Most Sparrowhawks which have good-quality territories remain in them all year round, while those on low grade territories tend to move away, whether they had successfully bred or not. First-year birds spend much of the winter trying to find a suitable territory, although not many succeed, fewer than 20% of birds breeding at one year of age. There is also an influx in winter of migratory birds, mostly from Norway and Denmark (Migration Atlas). There is thus no reason why the winter distribution map of Sparrowhawk should be similar to that for the breeding season, but it is: the species is widespread but missing from the sparsely-wooded areas of central Cheshire and not found in some of the bleakest upland tetrads.
In winter, there is less reason for the apparent correlation with woodland because the sexes tend to separate, males hunting mostly in woodland and females more often in open country.
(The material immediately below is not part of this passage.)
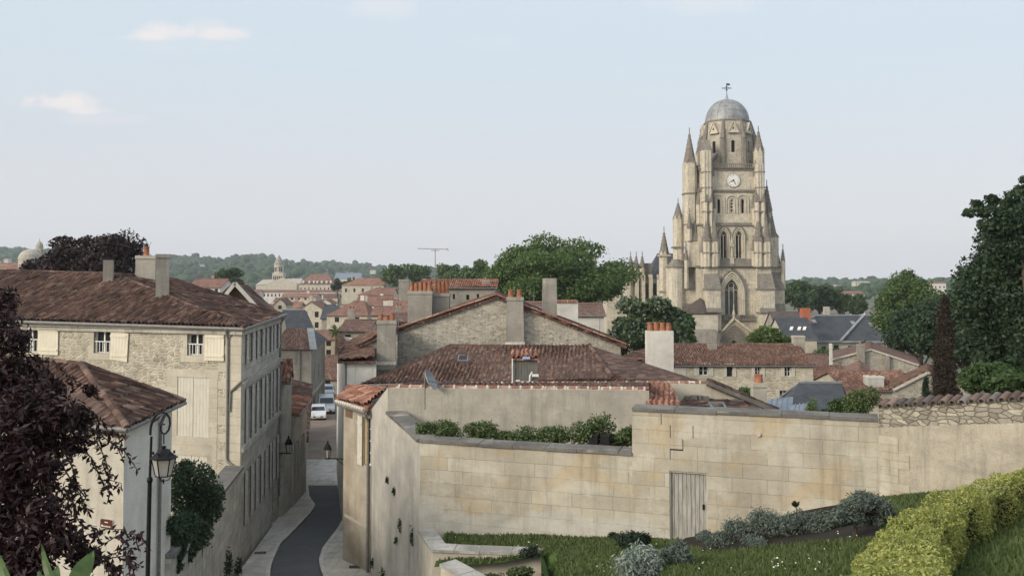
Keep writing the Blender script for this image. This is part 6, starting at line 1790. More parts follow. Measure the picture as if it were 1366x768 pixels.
mid_house('brown_roof_house', 'brown-roofed house between the long stone house and the slate mansion', 'house', foot_px(1066, 1118, 118, 10), A(0, 490, 118).z, 'x', 'tile_mid', 'plaster_cream', wz=A(0, 473, 123).z, ribs=False, zb=EYE - 17)
# slate mansion
D = 176.0
t, w1, _, _ = mid_house('slate_mansion', 'large mansion under a dark blue slate roof with an orange brick chimney', 'mansion', foot_px(1062, 1200, D, 16), A(0, 456, D).z, 'x', 'slate', 'plaster_cream', [(1080, 462, 1086, 472), (1096, 462, 1102, 472), (1112, 460, 1119, 472), (1131, 461, 1137, 472), (1150, 461, 1156, 472), (1168, 461, 1174, 472)], wz=A(0, 420.5, D + 8).z, hip=(.9, 0), ribs=False, chims=[ch_px(1068.5, 1080, 432, 411, D + 3, mat='brick_orange', cap=True), ch_px(1168, 1176, 447, 418, D + 4, mat='plaster_white'), ch_px(1189, 1194, 425, 416, D + 8, mat='plaster_white', cap=False)], zb=EYE - 20)
m = MB(); a = A(1121, 455, D - .6); b = A(1152, 421, D + 7.6); m.bar(a, b, .5, .3); m.bar(A(1077, 420.3, D + 8), A(1193, 421, D + 8), .5, .3); m.bar(A(1063, 455.5, D - .4), A(1200, 456, D - .4), .5, .35); m.build('zinc_capping', M['lead'], t)
sky_n = plane_axes([A(1063, 456, D), A(1200, 456, D), A(1190, 420.5, D + 8)])
for px in (1056.5, 1067, 1073.5):
    pass
hp = [w1.P(-.25, A(0, 456, D).z), A(1078, 420.5, D + 8), Vector((w1.P(0, 0).x - .25, D + 16, A(0, 456, D).z))]
for px, py in ((1086, 429), (1138, 431), (1162, 433), (1182, 430)):
    m = MB(); c_ = on_plane(px, py, pl=(A(1063, 456, D), sky_n[1]), off=.15); ax = sky_n[3]; dn_ = sky_n[2]
    q_ = [c_ + ax * sx_ * .4 + dn_ * sy_ * .6 for sx_, sy_ in ((-1, 1), (1, 1), (1, -1), (-1, -1))]; m.hexa([p - sky_n[1] * .3 for p in q_], q_); m.build('skylight', M['lead'], t)
mid_house('brown_roof_house', 'plain brown roof between the cathedral tower and the slate mansion', 'house', foot_px(1040, 1085, 205, 14), A(0, 447, 205).z, 'x', 'slate_brown', 'plaster_grey', wz=A(0, 415.5, 212).z, ribs=False, zb=EYE - 21, chims=[ch_px(1099, 1106, 420, 409, 212, mat='plaster_annex')])
mid_house('chapel_house', 'low dark slate wing with three pale skylights at the foot of the cathedral tower', 'house', foot_px(1048, 1090, 168, 12), A(0, 452, 168).z, 'x', 'slate', 'plaster_cream', wz=A(0, 424, 174).z, ribs=False, zb=EYE - 20)
for px in (1055.5, 1066, 1073):
    m = MB(); pl2 = plane_axes([A(1048, 452, 168), A(1090, 452, 168), A(1090, 424, 174)]); c_ = on_plane(px, 439, pl=(A(1048, 452, 168), pl2[1]), off=.25)
    q_ = [c_ + pl2[3] * sx_ * .3 + pl2[2] * sy_ * .55 + pl2[3] * (-sy_) * .25 for sx_, sy_ in ((-1, 1), (1, 1), (1, -1), (-1, -1))]; m.hexa([p - pl2[1] * .3 for p in q_], q_); m.build('skylight', M['frame_white'], [o for o in COL.objects if o.name.startswith('chapel_house')][0])

# houses directly behind the big gable, centre
mid_house('rear_house', 'long pale house with an orange roof edge seen over the big stone gable', 'house', foot_px(560, 660, 84, 9), A(0, 384, 84).z, 'x', 'tile_red', 'plaster_grey', [(604, 392, 607, 399), (622, 393, 626, 400), (636, 392, 639, 399)], wz=A(0, 374.5, 88.5).z, chims=[ch_px(533, 546, 400, 372.5, 80, mat='plaster_grey'), ch_px(643, 654, 392, 373.5, 86, mat='plaster_grey', pots=1, pot_h=.3)], zb=EYE - 16)
blk = thing('block_wall_house', 'pale concrete block stack wall with an orange tile top behind the slim chimney', 'house', tuple(A(756, 430, 66) - Vector((0, 0, 10))))
m = MB(); a, b = A(741, 403, 66), A(771, 403, 66); m.box(((a.x + b.x) / 2, 67, (a.z + EYE - 15) / 2), (b.x - a.x, 2.2, a.z - EYE + 15)); m.build('wall', M['plaster_white'], blk)
m = MB(); 
for k in range(9): m.tube([Vector((a.x + (b.x - a.x) * (k + .5) / 9, 65.8, a.z + .05)), Vector((a.x + (b.x - a.x) * (k + .5) / 9, 68, a.z + .05))], .1, 8)
m.build('roof', M['tile_red'], blk)
mid_house('slate_house', 'house with a small grey slate slope just behind the gable and the round tree', 'house', foot_px(770, 809, 78, 8), A(0, 456, 78).z, 'x', 'slate', 'plaster_grey', wz=A(0, 428.5, 82).z, ribs=False, zb=EYE - 16, hip=(0, .6))
mid_house('red_roof_house', 'small reddish roof peeping between the stone gable and the round magnolia', 'house', foot_px(770, 806, 105, 9), A(0, 421, 105).z, 'x', 'tile_mid', 'plaster_white', wz=A(0, 406, 109.5).z, ribs=False, zb=EYE - 16)
mid_house('tall_end_house', 'pale house top with a dark ridge between the slim chimney and the gable slope', 'house', foot_px(699, 730, 72, 8), A(0, 411, 72).z, 'x', 'tile_mid', 'plaster_grey', wz=A(0, 405, 76).z, ribs=False, zb=EYE - 16)
# aerial rods on roofs to the right
aerial('thin white pole beside the red roof near the round magnolia', 800, 400, 452, 77, [(797, 402, 803, 402)])
# ------------------------------------------------------------------ the cathedral with its great west tower
X0, Y0 = (978 - 683) / F * 240.0, 240.0
cat = thing('cathedral', 'huge gothic cathedral with a pale buttressed tower, clock and grey lead dome', 'cathedral', (X0, Y0 + 10, EYE - 21))
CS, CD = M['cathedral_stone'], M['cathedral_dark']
def C(u, w, z): return Vector((X0 + u, Y0 + w, EYE + z))
def ux(px, d=240.0): return (px - 683) / F * d - X0
def zy(py, d=240.0): return (HOR - py) / F * d
GZ = -22.0
def add(mb, name, mat=CS, par=None): return mb.build(name, mat, par or cat)
# tower stages with real openings in the front
stages = [(-9.5, 9.7, 0.0, 19, GZ, 2.8), (-9.0, 9.3, 0.7, 18.5, 2.8, 14.0), (-8.4, 8.8, 1.2, 18, 14.0, 23.2), (-8.0, 8.5, 1.6, 17.6, 23.2, 29.0)]
fronts = []
for i, (a, b, w0, w1, z0, z1) in enumerate(stages):
    f = Wall((X0 + a, Y0 + w0), (X0 + b, Y0 + w0)); m = MB()
    H = lambda px0, py0, px1, py1, arch: f.hole(ux(px0) - a, EYE + zy(py1), ux(px1) - ux(px0), zy(py0) - zy(py1), arch)
    if i == 0: hs = [H(966.5, 373, 985.5, 420.5, 2), H(966.5, 452, 981, 476, 2)]
    if i == 1: hs = [H(962.3, 308, 971.2, 345, 2), H(982.6, 308, 991.6, 345, 2)]
    if i == 2: hs = [H(959, 265, 963, 284, 1), H(976.5, 266, 980, 284, 1), H(991, 265, 995, 284, 1)]
    if i == 3: hs = []
    f.rect_into(m, EYE + z0, EYE + z1, 1.1)
    l = Wall((X0 + a, Y0 + w1), (X0 + a, Y0 + w0)); r = Wall((X0 + b, Y0 + w0), (X0 + b, Y0 + w1)); k = Wall((X0 + b, Y0 + w1), (X0 + a, Y0 + w1))
    for q in (l, r, k):
        if i in (1, 2): q.hole(q.L / 2 - 2.6, EYE + z0 + 2, 1.5, 6.5 if i == 1 else 4.2, 2); q.hole(q.L / 2 + 1.1, EYE + z0 + 2, 1.5, 6.5 if i == 1 else 4.2, 2)
        q.rect_into(m, EYE + z0, EYE + z1, 1.1)
        for h in q.holes: dark_window(q, h[:4], cat, 1.0, 'void')
    m.face([C(a, w0, z1), C(b, w0, z1), C(b, w1, z1), C(a, w1, z1)])
    add(m, 'tower_stage')
    fronts.append((f, hs, a))
    # string course between stages
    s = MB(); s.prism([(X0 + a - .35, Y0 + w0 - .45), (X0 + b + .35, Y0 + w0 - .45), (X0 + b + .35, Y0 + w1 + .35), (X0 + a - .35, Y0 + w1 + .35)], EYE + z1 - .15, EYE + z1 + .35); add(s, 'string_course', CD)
# windows: tracery, mullions and louvres
def pointed(f, hole, nm, parts, glass, mull=.22, dp=.8, heads=True, mat=CS):
    u, z, w, h = hole[:4]
    p = dark_window(f, (u, z, w, h), cat, dp + .15, glass, nm)
    m = MB()
    for k in range(1, parts): f.bx(m, u + w * k / parts - mull / 2, u + w * k / parts + mull / 2, z, z + h - w * .55, -dp - .1, -dp + .15)
    f.bx(m, u, u + mull * .8, z, z + h - w * .75, -dp - .1, -dp + .12); f.bx(m, u + w - mull * .8, u + w, z, z + h - w * .75, -dp - .1, -dp + .12)
    if heads:
        for k in range(parts):
            c = u + w * (k + .5) / parts; zz = z + h - w * .95; rr = w / parts / 2
            pts = [f.P(c - rr * math.cos(x), zz + rr * 1.5 * math.sin(x), -dp) for x in [math.pi * j / 8 for j in range(9)]]; m.tube(pts, mull * .4, 5)
        pts = [f.P(u + w / 2 + w * .2 * math.cos(x), z + h - w * .4 + w * .2 * math.sin(x), -dp) for x in [2 * math.pi * j / 12 for j in range(13)]]; m.tube(pts, mull * .4, 5)
    m.build('tracery', mat, p)
    return p
M['church_glass'] = plain('church_glass', (0.055, 0.065, 0.06), .35, 0, .4, 1.2, .5)
f0, h0, a0 = fronts[0]; pointed(f0, h0[0], 'window', 3, 'church_glass', .26)
pt = dark_window(f0, h0[1], cat, 1.0, 'void', 'portal_door')
f1, h1_, a1 = fronts[1]
for h in h1_: pointed(f1, h, 'window', 2, 'void', .28)
f2, h2, a2 = fronts[2]
for k, h in enumerate(h2): dark_window(f2, h, cat, 1.0, 'void')
lv = MB(); u, z, w, hh = h2[1]
for k in range(4): f2.bx(lv, u, u + w, z + hh * (k + .15) / 4, z + hh * (k + .62) / 4, -.9, -.3)
add(lv, 'louvre')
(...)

This is dictated partly by their size and manoeuvrability, allied to the likely habitat preferences of their favoured prey. In summer, their prey is overwhelmingly the naïve fledglings but by wintertime, the easy pickings have gone and birds are more difficult to catch. The range over which Sparrowhawks have to hunt to fulfil their daily needs increases greatly, to a mean of 350 ha at low elevations – ten times the breeding season figure – and more than 800 ha (two tetrads) at 200 m altitude (Newton 1986); these figures are for male birds, with females travelling perhaps twice as far, covering four times the area. The greater variety of habitats covered in winter is shown by the recorded habitat codes, with 27% woodland, 5% scrub, 2% semi-natural grassland and marsh, 44% farmland and 21% human sites.
When they have no chicks to feed, Sparrowhawks hunt mainly in the first three hours of daylight, then are inactive for large parts of the day, usually from late morning onwards. There is a late-afternoon flurry, especially by first-year hawks, as some of them attack birds coming into roosts. I have found, in 23 years of ringing birds roosting at Norton Priory, Runcorn, a significant correlation from year to year between the total of thrushes ringed and the number of Sparrowhawks caught: in years with more thrushes roosting, there are likely to be more hawks visiting.
Coward and Oldham noted that ‘in winter the Sparrowhawk frequents the more open country. It hunts over a regular beat as a rule, passing a given spot about the same time day after day’. To Boyd (1951) the species was a fairly common resident, but by Bell’s time (1962 and 1967) it had become very scarce, as the lethal impact of organochlorine pesticides hit them hard. The present county population may well be the highest in recorded ornithology.